Hora da reunião. João se encaminha para o encontro com o chefe junto a seus colegas de trabalho. A expectativa é grande, mas as notícias nem tanto. “Não será possível o aumento nos próximos meses. Tivemos muitos gastos recentemente. Então sejamos cautelosos, vamos esperar que as coisas melhorem daqui pra frente”.

Pronto! Lá se foram os planos de João. O melhor é se controlar para que a gastrite não o ataque. Com a decepção estampada no rosto recolhe sua frustração e volta ao trabalho. As horas se arrastam. Quando finalmente o expediente se encerra João não espera um minuto a mais e vai embora.

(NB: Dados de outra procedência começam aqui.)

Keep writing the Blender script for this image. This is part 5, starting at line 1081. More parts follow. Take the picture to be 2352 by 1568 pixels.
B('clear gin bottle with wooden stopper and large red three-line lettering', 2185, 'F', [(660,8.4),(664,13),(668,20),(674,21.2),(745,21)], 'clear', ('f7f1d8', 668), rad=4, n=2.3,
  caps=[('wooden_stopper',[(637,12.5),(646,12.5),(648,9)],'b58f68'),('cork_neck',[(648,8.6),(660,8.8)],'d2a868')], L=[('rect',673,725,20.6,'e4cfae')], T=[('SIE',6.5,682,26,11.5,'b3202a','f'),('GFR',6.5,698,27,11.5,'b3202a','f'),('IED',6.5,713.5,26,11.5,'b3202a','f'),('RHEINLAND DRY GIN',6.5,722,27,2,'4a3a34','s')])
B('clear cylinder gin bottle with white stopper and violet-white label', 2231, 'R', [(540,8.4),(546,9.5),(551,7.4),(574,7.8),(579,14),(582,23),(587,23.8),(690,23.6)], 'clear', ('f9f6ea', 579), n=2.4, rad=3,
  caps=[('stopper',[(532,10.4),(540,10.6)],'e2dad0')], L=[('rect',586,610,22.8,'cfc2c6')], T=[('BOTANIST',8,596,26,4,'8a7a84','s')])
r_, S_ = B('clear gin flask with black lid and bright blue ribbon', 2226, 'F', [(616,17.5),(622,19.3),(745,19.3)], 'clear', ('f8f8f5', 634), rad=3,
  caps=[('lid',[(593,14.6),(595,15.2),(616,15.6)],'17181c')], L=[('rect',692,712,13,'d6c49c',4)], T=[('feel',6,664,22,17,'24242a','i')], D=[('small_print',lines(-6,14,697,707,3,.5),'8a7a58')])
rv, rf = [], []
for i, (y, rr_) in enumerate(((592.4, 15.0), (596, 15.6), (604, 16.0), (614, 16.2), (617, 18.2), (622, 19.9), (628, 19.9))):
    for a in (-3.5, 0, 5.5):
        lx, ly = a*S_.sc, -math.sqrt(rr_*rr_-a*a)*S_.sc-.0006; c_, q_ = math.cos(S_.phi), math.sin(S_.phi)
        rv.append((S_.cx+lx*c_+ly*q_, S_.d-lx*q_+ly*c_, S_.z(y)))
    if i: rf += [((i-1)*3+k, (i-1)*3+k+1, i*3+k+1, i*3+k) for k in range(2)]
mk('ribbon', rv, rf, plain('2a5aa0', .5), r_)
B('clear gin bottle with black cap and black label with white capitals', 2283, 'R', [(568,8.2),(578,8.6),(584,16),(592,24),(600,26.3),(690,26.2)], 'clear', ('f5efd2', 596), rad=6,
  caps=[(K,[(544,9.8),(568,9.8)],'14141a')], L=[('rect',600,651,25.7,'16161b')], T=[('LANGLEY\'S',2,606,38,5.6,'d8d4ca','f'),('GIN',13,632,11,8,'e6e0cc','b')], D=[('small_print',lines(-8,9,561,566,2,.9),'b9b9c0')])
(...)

Uma parada na padaria para comprar um pãozinho quente, e acaba lembrando que não bateu o ponto de saída no trabalho. Maravilha! Justificativa à vista! O que vou escrever? Pensa João... “Fiquei puto com o meu chefe e esqueci a porcaria do ponto” Não, não seria uma boa. Pede os pães à balconista e se assusta com a etiqueta do preço. “Que preço é esse minha filha! Isso aqui é pão!” e a balconista responde prontamente. “Não meu senhor, isso aí é a alta do dólar!”.


2 comentários:

  1. Adorei a sensibilidade para o cotidiano fechando com uma pitada de bom humor, Vanessa! Parabéns! Adoro suas crônicas.